Quote the listing below in its entirety.

----------------------------------------

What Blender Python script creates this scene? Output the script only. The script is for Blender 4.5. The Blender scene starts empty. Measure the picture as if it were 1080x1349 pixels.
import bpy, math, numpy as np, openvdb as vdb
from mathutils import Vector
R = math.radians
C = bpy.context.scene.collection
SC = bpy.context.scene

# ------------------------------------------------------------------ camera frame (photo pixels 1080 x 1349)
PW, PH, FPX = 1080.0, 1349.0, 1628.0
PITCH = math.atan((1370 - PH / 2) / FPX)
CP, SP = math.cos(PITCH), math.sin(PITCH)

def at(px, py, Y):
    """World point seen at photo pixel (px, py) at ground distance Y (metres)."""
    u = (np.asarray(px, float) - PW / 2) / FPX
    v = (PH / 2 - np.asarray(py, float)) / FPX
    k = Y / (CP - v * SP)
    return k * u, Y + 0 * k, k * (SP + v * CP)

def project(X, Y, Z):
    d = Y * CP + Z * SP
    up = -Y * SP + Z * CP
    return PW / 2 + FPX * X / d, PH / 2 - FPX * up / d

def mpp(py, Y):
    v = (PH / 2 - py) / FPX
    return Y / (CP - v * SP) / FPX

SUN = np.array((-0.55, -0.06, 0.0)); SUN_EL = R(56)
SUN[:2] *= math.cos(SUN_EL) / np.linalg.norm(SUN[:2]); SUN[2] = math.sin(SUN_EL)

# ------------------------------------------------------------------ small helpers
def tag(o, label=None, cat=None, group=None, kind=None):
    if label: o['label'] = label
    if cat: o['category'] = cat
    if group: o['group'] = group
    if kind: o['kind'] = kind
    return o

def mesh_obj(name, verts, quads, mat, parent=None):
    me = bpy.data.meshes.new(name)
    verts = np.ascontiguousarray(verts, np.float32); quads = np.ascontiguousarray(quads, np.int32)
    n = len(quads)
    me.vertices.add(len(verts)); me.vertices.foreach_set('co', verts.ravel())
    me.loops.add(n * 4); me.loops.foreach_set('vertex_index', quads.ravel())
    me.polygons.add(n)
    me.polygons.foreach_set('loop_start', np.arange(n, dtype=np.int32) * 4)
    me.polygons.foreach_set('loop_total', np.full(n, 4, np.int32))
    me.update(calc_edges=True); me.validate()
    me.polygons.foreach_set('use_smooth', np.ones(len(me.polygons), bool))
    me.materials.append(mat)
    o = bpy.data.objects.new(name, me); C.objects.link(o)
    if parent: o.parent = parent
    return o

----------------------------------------

SOLUTION FOR THIS EXERCISE:
What Blender Python script creates this scene? Output the script only. The script is for Blender 4.5. The Blender scene starts empty. Measure the picture as if it were 1080x1349 pixels.
import bpy, math, numpy as np, openvdb as vdb
from mathutils import Vector
R = math.radians
C = bpy.context.scene.collection
SC = bpy.context.scene

# ------------------------------------------------------------------ camera frame (photo pixels 1080 x 1349)
PW, PH, FPX = 1080.0, 1349.0, 1628.0
PITCH = math.atan((1370 - PH / 2) / FPX)
CP, SP = math.cos(PITCH), math.sin(PITCH)

def at(px, py, Y):
    """World point seen at photo pixel (px, py) at ground distance Y (metres)."""
    u = (np.asarray(px, float) - PW / 2) / FPX
    v = (PH / 2 - np.asarray(py, float)) / FPX
    k = Y / (CP - v * SP)
    return k * u, Y + 0 * k, k * (SP + v * CP)

def project(X, Y, Z):
    d = Y * CP + Z * SP
    up = -Y * SP + Z * CP
    return PW / 2 + FPX * X / d, PH / 2 - FPX * up / d

def mpp(py, Y):
    v = (PH / 2 - py) / FPX
    return Y / (CP - v * SP) / FPX

SUN = np.array((-0.55, -0.06, 0.0)); SUN_EL = R(56)
SUN[:2] *= math.cos(SUN_EL) / np.linalg.norm(SUN[:2]); SUN[2] = math.sin(SUN_EL)

# ------------------------------------------------------------------ small helpers
def tag(o, label=None, cat=None, group=None, kind=None):
    if label: o['label'] = label
    if cat: o['category'] = cat
    if group: o['group'] = group
    if kind: o['kind'] = kind
    return o

def mesh_obj(name, verts, quads, mat, parent=None):
    me = bpy.data.meshes.new(name)
    verts = np.ascontiguousarray(verts, np.float32); quads = np.ascontiguousarray(quads, np.int32)
    n = len(quads)
    me.vertices.add(len(verts)); me.vertices.foreach_set('co', verts.ravel())
    me.loops.add(n * 4); me.loops.foreach_set('vertex_index', quads.ravel())
    me.polygons.add(n)
    me.polygons.foreach_set('loop_start', np.arange(n, dtype=np.int32) * 4)
    me.polygons.foreach_set('loop_total', np.full(n, 4, np.int32))
    me.update(calc_edges=True); me.validate()
    me.polygons.foreach_set('use_smooth', np.ones(len(me.polygons), bool))
    me.materials.append(mat)
    o = bpy.data.objects.new(name, me); C.objects.link(o)
    if parent: o.parent = parent
    return o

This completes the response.